When I read a creature entry, I scan down to the “special” section where unique powers and abilities are located. This book is ripe with them. Did you know about Demons’ Amulets and Devil’s Talismans? Just little story devices that allow you to use fiends as more than just “a thing to fight.” Heck, this book has rules for how to subdue a dragon, rather than slay it! Little ad hoc mechanical cul de sacs; they don’t need to be used for everything, in every situation, but they add options. If the adage “when all you have is a hammer, everything looks like a nail” hold true—which, in true D&D hack-n-slash fashion would be, kill everything and loot the corpses—it is nice to see entries saying “how about a screwdriver, how about a fork, how about a whistle?”

opens in a new windowI’ve rarely been impressed by a Dungeon Masters Guide. What is it, exactly? A collection of essays, of esoteric rules, random tables and then magic items? Just not my thing. In the First Edition DMG, I was happy to see it start off with a discussion of statistics! Not “Strength” or “Intelligence” but in the distribution curve of 3d6 compared to the flat randomness of a d20. Sadly, it was only a page, but more of this, please! Math matters to the game; it is hard to know how a given tweak will twist actual play, and a little guidance would be much appreciated, since this is the thing I imagine many people have the hardest time with. I can flip through the Monster Manual and decide “oh, an otyugh in the sewers, that would be a fun random urban encounter” so save the random table; what I need is someone who will explain the ramifications of a +2 to an attribute versus a +2 to hit versus a +2 to damage versus an upgrade from a d4 to a d6.

The rest of the Dungeon Masters Guide is as you’d expect: charts on how many rangers make up a band of rangers, or how fast a boat goes, or how hard types of stone are. Not organized as well as later editions; that is something where the game unequivocally improved. Really though, I imagine people use the DMG the same way I do; they flip to the back where the magic items are. Lo! Here they are, and just like with monsters and with spells, we’re in for a treat. In the search for efficiency and balance, later editions reduced magic items to…well, video game upgrades. Get equipped with…+3 flaming broadsword! Heck, later editions expect that you’ll have “appropriate” magic weapons and magic armor as you increase. That doesn’t sound magical at all. At least in Skyrim you get to make the stuff yourself! None of that here. Items are magical, not to mention frequently unsafe. Curses ahoy, Gygax you jerk!
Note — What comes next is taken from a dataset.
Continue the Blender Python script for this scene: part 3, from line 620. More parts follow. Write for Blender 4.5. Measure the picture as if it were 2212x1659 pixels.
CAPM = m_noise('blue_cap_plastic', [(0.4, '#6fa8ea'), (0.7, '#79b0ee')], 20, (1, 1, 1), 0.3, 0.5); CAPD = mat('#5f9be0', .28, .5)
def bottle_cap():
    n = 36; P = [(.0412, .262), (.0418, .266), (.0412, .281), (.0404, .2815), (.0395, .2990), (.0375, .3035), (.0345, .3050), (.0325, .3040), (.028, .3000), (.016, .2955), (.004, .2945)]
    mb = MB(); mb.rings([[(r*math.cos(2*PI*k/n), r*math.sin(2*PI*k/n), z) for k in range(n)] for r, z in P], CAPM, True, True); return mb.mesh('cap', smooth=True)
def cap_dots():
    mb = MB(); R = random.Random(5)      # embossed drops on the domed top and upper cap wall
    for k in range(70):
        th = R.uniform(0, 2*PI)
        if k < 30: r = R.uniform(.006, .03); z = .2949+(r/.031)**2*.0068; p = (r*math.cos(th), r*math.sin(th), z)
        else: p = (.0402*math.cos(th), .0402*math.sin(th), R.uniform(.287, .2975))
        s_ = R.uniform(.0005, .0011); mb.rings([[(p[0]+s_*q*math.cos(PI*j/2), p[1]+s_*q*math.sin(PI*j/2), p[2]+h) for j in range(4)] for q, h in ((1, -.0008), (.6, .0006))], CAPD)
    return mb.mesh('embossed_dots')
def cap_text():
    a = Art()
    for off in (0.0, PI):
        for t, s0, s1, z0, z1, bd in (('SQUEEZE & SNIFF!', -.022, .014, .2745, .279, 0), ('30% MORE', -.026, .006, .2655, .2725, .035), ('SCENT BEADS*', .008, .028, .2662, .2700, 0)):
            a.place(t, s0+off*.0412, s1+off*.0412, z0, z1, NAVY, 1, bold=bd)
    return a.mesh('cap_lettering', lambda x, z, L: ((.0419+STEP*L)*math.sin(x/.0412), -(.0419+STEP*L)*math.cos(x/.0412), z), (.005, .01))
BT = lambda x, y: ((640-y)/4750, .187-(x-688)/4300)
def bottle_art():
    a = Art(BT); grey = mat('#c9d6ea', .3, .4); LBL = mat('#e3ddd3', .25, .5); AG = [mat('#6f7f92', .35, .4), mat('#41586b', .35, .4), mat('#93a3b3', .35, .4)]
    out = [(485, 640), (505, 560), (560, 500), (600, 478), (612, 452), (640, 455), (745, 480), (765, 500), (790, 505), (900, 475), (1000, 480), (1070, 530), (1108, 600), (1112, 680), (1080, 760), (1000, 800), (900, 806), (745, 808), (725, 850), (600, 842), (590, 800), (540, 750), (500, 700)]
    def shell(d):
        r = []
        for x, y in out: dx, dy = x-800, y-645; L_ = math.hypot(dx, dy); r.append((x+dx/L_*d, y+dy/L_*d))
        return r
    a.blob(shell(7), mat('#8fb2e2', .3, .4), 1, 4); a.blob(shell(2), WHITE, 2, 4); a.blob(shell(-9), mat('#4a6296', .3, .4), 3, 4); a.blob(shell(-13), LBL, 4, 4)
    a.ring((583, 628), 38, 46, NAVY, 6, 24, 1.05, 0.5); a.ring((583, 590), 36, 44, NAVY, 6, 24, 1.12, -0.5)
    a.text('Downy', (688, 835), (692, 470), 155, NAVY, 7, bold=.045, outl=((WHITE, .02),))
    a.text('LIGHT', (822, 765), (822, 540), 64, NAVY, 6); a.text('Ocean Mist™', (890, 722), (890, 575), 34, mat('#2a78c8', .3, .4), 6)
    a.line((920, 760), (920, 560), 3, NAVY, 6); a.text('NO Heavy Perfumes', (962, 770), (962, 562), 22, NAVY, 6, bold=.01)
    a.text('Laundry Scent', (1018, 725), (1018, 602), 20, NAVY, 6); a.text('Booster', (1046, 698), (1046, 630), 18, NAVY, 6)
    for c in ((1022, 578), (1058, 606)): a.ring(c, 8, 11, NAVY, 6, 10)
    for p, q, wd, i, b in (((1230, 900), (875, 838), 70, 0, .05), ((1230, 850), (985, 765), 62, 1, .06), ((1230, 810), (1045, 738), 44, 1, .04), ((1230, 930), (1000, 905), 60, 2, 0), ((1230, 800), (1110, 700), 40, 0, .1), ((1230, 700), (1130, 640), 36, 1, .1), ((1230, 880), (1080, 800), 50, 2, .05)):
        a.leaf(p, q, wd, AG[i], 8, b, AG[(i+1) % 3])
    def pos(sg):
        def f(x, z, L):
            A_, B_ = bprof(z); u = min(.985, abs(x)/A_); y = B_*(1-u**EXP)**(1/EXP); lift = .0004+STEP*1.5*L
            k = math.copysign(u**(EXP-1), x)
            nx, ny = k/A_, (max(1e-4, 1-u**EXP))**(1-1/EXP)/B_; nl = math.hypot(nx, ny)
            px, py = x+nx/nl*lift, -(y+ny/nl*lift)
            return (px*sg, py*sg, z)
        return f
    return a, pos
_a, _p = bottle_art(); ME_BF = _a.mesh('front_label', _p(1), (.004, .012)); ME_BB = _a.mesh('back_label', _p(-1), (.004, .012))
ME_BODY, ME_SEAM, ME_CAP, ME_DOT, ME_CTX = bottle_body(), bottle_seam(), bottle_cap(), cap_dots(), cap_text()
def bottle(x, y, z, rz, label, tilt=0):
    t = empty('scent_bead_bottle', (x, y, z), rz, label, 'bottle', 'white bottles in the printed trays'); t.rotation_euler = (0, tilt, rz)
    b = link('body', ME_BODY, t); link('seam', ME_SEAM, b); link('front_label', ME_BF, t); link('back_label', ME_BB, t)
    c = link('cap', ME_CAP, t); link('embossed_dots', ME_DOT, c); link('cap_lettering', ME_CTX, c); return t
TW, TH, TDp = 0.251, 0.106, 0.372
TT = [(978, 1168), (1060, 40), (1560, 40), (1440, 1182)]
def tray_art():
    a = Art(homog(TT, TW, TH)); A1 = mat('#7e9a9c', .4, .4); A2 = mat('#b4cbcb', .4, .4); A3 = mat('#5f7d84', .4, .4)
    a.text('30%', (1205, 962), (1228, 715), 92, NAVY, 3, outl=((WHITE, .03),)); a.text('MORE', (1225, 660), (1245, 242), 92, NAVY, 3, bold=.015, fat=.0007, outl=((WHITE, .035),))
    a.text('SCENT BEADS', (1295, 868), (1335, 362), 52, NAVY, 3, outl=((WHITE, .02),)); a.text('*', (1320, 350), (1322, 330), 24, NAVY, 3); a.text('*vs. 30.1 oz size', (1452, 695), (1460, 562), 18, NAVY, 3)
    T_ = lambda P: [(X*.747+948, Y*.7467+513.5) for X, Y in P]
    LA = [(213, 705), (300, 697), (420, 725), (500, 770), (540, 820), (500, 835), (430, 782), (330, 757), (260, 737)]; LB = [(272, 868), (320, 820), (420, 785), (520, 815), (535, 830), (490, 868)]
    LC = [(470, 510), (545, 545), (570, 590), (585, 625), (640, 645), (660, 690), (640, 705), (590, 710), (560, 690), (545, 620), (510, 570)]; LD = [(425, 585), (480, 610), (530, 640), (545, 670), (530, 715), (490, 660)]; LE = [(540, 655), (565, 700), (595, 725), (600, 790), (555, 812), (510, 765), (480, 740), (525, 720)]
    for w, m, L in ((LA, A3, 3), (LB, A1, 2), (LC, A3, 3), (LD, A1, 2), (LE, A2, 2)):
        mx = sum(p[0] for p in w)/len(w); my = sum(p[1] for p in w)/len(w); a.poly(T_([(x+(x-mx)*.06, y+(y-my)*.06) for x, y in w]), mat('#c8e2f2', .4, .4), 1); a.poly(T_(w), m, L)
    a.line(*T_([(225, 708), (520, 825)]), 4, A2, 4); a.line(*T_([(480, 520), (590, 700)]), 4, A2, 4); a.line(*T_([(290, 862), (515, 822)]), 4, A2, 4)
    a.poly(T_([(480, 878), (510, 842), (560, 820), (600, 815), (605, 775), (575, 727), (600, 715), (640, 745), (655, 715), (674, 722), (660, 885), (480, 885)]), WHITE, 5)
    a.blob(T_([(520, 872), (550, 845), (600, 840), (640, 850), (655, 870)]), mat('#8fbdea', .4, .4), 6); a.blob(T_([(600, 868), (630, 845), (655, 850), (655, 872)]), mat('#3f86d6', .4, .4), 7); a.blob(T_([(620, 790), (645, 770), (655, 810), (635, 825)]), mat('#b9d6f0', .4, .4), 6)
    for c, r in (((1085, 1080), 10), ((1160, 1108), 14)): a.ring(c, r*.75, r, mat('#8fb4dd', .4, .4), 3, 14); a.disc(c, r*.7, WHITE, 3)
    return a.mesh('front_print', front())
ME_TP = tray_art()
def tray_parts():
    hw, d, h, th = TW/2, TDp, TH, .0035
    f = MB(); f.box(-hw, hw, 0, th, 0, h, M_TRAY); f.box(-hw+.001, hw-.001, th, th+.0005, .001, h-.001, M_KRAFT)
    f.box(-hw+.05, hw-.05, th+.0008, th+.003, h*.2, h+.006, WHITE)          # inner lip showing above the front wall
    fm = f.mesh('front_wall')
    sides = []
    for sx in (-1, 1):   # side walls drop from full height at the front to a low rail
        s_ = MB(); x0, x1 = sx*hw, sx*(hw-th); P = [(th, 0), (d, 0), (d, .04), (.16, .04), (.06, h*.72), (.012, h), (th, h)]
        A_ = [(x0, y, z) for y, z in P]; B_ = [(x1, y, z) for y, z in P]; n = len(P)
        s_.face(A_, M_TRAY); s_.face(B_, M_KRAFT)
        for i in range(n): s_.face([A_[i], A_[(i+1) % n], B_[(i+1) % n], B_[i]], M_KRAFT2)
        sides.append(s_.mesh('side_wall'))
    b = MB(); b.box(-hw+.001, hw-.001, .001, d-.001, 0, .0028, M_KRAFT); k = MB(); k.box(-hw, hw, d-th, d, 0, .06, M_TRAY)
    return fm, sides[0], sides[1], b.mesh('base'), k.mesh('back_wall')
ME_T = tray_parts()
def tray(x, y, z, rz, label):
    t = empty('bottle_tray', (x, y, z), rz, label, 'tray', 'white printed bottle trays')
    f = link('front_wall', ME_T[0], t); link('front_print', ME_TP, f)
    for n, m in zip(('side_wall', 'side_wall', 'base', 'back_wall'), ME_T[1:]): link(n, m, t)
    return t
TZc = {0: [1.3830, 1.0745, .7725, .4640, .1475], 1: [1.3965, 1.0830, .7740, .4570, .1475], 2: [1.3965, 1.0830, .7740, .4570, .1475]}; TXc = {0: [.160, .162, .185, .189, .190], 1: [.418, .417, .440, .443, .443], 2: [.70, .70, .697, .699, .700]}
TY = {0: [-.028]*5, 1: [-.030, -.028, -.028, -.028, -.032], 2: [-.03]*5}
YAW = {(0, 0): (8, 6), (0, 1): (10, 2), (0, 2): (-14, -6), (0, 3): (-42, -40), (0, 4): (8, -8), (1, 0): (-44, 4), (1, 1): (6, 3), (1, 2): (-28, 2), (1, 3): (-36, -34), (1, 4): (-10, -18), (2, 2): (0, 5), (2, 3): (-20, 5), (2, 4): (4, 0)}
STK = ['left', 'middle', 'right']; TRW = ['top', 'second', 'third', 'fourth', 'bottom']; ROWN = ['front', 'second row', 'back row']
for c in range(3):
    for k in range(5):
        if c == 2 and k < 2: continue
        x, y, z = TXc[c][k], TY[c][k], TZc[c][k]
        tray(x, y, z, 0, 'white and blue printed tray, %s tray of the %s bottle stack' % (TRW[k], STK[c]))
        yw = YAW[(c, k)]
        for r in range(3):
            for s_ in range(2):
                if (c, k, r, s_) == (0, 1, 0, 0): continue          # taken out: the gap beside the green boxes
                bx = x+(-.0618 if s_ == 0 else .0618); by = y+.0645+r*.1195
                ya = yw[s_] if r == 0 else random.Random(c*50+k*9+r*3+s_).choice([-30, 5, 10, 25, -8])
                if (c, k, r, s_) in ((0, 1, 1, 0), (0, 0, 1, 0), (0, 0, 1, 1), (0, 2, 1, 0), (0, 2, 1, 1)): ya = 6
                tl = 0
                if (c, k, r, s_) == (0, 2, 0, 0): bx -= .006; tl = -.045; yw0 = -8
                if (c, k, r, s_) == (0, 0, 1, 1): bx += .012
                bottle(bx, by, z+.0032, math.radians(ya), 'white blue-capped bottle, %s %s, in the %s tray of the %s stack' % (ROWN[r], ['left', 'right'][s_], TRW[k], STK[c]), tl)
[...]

The items, frankly, are neat as all get out. There is a good reason that all of the items here have been re-imagined in every subsequent edition—they are fantastic. Some of them are stupidly designed—really cloak of elvenkind, you need to differentiate between a 99% chance to hide in “outdoors, light growth” and a 95% chance in “outdoors, rocky terrain”?—but most of the items are gloriously, wondrously open-ended. As with spells, one of the reasons you have a Dungeon Master is so that he can reward Player ingenuity while at the same time reigning in abuses of mechanics. The section on artifacts is…a mixed bag. First off, the Hand of Vecna! We all agree that the Hand and Eye of Vecna are the best artifacts, right? At least, major artifacts; the best minor artifact is the sphere of annihilation. Okay, the Mighty Servent of Leuk-O is pretty great; who doesn’t like mecha? Like the apparatus of kwalish’s bigger sibling. While the backstories are wonderful, and I appreciate the impulse to leave artifacts open for DMs to tweak…a blank list of powers is just not helpful. Which is what you get, literal blank lines printed in the book. Come on, at least give a default suggestion!